Le gouvernement temporise. Alors qu’elle devait entrer en vigueur le 1er mars 2025, la réforme sur la TVA des auto-entrepreneurs, qui prévoyait un abaissement du seuil d’exemption à 25 000 euros de chiffre d’affaires, est officiellement suspendue jusqu’à l’examen du budget 2026. L’annonce, faite par le ministre de l’Économie Éric Lombard, sonne comme une victoire pour les petits indépendants… mais aussi comme une trêve fragile dans une bataille politique et économique plus large.

Une réforme rejetée en bloc par les microentrepreneurs

La mesure, intégrée dans le budget 2025, devait ramener à 25 000 euros le seuil de chiffre d’affaires en dessous duquel les auto-entrepreneurs ne sont pas assujettis à la TVA, contre 37 500 euros pour les services et 85 000 euros pour le commerce actuellement. Un changement radical qui aurait touché de plein fouet des centaines de milliers de professionnels.

Rapidement, une fronde s’est organisée. Le SDI (Syndicat des indépendants) a tiré la sonnette d’alarme dès octobre 2024, dénonçant une réforme brutale menaçant la viabilité économique des microentreprises, notamment dans les zones rurales. Leur mobilisation, soutenue par une large palette de parlementaires de tous bords – du PS à LR en passant par LFI – a fini par faire reculer Bercy.

Un compromis introuvable entre indépendants et artisans du BTP

Mais si la réforme suscite un rejet unanime du côté des auto-entrepreneurs, elle trouve des partisans discrets mais influents dans les rangs des artisans du bâtiment. Ceux-ci dénoncent depuis plus de quinze ans une concurrence qu’ils jugent « déloyale » de la part des microentreprises, qui échappent à la TVA, contrairement aux structures classiques. Pour Olivier Salleron, président de la Fédération française du bâtiment, « cela fait seize ans que ces microentreprises exercent une concurrence déloyale sur les entreprises qui font le même métier ».

Dans une tentative de compromis, le ministère de l’Économie avait envisagé un système différencié : maintien du seuil actuel pour la majorité des secteurs, mais abaissement à 25 000 euros pour le seul secteur du bâtiment. Cette solution n’a pas convaincu l’Assemblée nationale : qualifiée de « cavalier législatif » par l’administration, elle n’a même pas été examinée dans le cadre du projet de loi sur la simplification économique.
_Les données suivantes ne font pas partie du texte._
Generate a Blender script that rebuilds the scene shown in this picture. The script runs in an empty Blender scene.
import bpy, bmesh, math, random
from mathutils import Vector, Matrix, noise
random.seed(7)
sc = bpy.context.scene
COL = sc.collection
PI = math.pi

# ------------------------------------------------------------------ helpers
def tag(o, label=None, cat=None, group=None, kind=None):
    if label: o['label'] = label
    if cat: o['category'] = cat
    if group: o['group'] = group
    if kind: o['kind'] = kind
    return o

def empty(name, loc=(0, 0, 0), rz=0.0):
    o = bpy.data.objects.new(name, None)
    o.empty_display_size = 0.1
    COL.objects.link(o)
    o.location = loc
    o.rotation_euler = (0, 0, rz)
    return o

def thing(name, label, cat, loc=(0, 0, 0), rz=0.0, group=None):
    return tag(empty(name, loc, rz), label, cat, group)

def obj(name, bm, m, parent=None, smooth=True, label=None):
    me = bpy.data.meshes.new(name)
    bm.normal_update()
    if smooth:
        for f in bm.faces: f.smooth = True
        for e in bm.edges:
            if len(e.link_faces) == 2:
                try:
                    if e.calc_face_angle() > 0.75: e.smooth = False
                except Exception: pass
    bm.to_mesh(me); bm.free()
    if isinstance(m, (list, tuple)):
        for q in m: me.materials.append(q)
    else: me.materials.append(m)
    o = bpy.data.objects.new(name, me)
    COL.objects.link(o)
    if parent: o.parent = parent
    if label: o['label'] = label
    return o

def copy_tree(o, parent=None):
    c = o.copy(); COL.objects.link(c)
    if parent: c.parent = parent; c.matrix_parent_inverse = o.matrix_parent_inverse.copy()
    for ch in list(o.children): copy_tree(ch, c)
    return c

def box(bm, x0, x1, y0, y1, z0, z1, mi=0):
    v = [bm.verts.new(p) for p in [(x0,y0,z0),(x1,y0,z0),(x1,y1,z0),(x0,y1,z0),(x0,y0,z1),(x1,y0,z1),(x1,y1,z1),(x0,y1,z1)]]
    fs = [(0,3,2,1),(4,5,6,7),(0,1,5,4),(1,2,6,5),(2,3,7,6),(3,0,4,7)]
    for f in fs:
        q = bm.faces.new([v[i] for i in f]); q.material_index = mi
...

Un débat reporté, mais non éteint

Le sujet reste sur la table. La ministre des PME Véronique Louwagie réunira les parlementaires le 6 mai pour poursuivre les concertations. Objectif : tenter de dégager une position équilibrée avant le projet de loi de finances 2026, où la réforme pourrait revenir dans une version amendée.

Pour le SDI, le temps gagné doit permettre d’aboutir à une solution équitable. Marc Sanchez, son secrétaire général, propose que seul le secteur du bâtiment voie son seuil abaissé, tandis que les autres secteurs conserveraient l’exonération actuelle. Une position pragmatique, mais encore loin de faire consensus.

Derrière cette bataille technique, c’est la philosophie même du régime de la microentreprise qui est en jeu. Créé pour encourager l’entrepreneuriat individuel, notamment chez les jeunes et les personnes en reconversion, il risque d’être affaibli si les seuils sont trop bas, rendant l’activité non rentable dès les premières années. En parallèle, la pression budgétaire pousse le gouvernement à chercher des économies : 400 millions d’euros étaient attendus de la réforme, mais ce chiffre pourrait tomber à 150 millions du fait de son report.

En suspendant la réforme, le gouvernement évite une crise ouverte avec une partie de l’électorat actif le plus fragile. Mais la question n’est pas réglée. À l’automne, lors du débat budgétaire, il lui faudra trancher entre deux mondes : celui des petits indépendants en quête de simplicité, et celui des artisans établis qui réclament des règles identiques pour tous. La prochaine bataille est déjà en préparation.